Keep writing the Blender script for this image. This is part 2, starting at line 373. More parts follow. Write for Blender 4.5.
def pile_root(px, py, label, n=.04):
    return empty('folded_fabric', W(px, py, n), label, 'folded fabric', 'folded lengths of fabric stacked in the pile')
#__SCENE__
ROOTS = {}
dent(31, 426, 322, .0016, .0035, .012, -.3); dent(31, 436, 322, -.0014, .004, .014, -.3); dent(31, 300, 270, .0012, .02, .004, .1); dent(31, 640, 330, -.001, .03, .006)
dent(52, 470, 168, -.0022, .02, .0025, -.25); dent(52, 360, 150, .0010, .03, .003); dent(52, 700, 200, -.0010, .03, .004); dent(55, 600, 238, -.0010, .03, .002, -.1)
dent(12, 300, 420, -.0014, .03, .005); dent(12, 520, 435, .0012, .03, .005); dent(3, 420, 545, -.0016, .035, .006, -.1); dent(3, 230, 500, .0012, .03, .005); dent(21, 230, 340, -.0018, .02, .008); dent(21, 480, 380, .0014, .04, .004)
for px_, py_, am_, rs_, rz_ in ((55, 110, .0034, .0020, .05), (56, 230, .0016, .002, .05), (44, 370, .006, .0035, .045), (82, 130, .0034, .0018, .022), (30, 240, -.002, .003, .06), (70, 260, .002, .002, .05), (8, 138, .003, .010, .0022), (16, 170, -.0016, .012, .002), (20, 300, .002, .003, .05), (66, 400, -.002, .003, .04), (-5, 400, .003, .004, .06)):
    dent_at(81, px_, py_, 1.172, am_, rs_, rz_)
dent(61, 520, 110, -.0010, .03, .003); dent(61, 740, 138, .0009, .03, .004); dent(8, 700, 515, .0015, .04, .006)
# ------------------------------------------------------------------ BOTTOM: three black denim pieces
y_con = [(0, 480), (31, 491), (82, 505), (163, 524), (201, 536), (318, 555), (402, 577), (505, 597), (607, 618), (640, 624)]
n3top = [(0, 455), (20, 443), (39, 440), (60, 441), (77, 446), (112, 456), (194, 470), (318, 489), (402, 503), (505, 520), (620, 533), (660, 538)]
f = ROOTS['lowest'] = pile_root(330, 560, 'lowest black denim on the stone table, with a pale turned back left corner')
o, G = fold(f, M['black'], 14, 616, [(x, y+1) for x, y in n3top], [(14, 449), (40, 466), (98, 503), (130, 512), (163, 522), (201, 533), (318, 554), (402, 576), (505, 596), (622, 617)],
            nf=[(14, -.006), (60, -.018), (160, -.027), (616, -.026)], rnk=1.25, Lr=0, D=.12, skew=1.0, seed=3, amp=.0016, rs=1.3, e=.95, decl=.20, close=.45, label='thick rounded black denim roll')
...
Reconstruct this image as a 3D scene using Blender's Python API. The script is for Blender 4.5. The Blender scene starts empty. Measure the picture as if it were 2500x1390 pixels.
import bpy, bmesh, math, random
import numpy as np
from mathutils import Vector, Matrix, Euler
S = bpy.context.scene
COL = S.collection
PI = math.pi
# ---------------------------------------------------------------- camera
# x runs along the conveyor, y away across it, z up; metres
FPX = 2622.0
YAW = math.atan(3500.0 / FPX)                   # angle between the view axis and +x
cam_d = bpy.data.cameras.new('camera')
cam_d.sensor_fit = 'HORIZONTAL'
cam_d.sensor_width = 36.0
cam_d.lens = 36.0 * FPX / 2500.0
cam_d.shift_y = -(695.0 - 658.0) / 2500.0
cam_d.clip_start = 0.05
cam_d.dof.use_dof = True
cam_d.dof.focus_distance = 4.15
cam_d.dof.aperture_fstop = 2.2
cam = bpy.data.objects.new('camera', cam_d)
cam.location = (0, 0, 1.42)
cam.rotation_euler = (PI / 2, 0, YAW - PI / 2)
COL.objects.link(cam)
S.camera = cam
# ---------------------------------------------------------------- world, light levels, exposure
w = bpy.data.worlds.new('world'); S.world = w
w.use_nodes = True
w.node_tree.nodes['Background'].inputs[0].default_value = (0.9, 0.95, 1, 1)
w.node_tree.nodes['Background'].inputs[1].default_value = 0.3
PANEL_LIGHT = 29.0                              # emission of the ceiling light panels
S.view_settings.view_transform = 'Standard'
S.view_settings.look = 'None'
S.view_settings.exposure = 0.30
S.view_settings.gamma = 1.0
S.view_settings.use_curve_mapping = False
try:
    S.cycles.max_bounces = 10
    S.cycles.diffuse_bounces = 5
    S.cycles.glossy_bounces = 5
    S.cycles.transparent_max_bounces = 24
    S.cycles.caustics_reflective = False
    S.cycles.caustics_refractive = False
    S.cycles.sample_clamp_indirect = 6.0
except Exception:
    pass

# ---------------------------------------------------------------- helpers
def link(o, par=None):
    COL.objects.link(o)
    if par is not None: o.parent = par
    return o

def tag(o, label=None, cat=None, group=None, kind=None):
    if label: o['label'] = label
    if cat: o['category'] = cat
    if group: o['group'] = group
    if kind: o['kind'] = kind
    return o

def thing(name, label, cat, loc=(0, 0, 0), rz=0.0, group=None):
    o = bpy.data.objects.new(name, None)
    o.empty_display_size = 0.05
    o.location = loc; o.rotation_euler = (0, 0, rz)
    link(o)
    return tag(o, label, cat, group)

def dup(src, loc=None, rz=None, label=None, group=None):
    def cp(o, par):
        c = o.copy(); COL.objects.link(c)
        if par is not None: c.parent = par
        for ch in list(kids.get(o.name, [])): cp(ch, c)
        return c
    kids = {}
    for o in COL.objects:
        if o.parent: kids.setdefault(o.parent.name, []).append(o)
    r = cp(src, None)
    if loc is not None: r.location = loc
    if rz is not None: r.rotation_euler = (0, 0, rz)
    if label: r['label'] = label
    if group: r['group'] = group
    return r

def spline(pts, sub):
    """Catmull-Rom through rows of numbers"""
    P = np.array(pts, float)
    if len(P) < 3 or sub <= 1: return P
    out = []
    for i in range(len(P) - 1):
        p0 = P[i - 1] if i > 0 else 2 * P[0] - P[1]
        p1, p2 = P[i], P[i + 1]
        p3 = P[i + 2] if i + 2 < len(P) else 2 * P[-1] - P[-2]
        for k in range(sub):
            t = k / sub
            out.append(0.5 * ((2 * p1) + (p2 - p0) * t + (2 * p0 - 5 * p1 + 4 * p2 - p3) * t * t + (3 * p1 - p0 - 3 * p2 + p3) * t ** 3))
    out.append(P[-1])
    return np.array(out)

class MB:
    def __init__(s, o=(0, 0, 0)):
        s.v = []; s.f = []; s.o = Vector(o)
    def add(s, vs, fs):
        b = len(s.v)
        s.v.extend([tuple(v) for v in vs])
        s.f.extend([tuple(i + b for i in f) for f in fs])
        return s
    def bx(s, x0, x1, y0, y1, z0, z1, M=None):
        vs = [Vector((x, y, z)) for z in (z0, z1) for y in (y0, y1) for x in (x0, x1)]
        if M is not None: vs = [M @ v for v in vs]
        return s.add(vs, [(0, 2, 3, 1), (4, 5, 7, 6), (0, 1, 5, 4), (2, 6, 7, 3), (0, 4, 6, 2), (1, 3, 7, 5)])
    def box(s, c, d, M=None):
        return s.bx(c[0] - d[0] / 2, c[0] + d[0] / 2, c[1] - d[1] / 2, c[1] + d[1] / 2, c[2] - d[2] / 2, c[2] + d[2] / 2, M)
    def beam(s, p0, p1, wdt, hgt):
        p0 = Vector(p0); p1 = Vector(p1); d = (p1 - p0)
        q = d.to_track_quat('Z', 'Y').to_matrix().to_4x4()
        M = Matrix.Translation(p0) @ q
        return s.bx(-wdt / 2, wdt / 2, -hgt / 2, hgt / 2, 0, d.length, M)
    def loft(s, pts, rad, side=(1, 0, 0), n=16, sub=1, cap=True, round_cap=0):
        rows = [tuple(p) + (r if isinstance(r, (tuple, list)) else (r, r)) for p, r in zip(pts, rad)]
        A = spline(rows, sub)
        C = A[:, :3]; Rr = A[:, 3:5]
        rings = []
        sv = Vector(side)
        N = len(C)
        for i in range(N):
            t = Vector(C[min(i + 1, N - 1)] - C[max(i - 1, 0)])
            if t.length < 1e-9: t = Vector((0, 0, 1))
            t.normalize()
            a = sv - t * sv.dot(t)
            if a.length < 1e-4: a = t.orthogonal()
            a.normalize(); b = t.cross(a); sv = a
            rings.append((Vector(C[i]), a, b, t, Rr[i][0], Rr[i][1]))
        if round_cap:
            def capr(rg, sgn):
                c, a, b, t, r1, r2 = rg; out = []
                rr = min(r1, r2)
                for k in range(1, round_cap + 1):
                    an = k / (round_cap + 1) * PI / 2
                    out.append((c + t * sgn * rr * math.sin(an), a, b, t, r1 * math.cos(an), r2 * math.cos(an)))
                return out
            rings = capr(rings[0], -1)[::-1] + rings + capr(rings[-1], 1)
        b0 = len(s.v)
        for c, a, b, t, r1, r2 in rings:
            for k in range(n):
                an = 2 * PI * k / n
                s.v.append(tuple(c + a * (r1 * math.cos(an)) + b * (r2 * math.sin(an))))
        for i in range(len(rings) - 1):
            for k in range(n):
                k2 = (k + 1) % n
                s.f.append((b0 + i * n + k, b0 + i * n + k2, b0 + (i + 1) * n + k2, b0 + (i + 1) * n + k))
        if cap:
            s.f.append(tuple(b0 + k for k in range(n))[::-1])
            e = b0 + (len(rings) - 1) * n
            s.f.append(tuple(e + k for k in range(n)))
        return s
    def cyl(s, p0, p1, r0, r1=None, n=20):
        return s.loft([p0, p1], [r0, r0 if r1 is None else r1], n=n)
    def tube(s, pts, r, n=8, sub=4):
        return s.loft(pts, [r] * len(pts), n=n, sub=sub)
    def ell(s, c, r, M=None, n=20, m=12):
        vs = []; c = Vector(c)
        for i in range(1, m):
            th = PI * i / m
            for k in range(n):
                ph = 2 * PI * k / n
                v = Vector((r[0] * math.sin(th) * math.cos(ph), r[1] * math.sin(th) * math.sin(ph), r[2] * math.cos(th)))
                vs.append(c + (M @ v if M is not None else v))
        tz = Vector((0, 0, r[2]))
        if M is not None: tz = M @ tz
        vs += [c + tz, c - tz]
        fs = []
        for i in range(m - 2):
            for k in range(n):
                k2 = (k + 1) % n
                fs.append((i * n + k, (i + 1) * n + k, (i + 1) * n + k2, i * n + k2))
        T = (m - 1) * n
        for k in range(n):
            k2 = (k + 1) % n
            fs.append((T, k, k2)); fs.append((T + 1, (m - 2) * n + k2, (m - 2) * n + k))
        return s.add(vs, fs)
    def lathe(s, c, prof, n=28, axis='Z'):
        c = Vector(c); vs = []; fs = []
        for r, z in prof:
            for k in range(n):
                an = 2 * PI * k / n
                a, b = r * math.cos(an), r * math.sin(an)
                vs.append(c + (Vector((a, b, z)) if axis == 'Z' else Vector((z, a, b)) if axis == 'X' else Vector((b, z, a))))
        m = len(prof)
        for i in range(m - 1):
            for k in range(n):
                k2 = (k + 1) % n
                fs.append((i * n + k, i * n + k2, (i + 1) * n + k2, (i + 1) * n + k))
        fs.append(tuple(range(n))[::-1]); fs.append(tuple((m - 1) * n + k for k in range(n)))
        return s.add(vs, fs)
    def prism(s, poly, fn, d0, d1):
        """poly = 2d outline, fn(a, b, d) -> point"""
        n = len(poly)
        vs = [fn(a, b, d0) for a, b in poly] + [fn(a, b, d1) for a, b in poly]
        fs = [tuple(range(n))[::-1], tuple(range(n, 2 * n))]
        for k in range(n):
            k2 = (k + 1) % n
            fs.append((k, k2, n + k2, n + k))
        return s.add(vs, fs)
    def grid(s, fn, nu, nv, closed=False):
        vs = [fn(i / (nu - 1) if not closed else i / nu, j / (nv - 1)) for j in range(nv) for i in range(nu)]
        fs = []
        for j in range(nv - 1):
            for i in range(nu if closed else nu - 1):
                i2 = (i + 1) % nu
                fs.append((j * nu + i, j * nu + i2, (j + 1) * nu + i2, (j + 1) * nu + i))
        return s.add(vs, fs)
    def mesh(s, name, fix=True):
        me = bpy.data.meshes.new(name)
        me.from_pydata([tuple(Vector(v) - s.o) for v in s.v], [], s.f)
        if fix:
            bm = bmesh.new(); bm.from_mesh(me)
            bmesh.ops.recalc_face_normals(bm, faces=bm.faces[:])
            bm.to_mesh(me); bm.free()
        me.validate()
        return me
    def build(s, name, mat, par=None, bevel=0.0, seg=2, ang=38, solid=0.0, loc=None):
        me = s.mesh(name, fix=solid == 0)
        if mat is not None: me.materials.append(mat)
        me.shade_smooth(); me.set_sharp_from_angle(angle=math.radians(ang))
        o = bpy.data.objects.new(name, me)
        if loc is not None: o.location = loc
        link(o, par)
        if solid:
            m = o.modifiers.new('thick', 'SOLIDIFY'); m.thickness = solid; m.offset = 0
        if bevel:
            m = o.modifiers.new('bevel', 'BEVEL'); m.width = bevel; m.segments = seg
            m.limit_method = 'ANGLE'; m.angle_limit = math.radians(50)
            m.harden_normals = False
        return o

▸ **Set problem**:
Identify and copy lines that hold the string "this".

▸ **Response**:
Keep writing the Blender script for this image. This is part 2, starting at line 373. More parts follow. Write for Blender 4.5.
Reconstruct this image as a 3D scene using Blender's Python API. The script is for Blender 4.5. The Blender scene starts empty. Measure the picture as if it were 2500x1390 pixels.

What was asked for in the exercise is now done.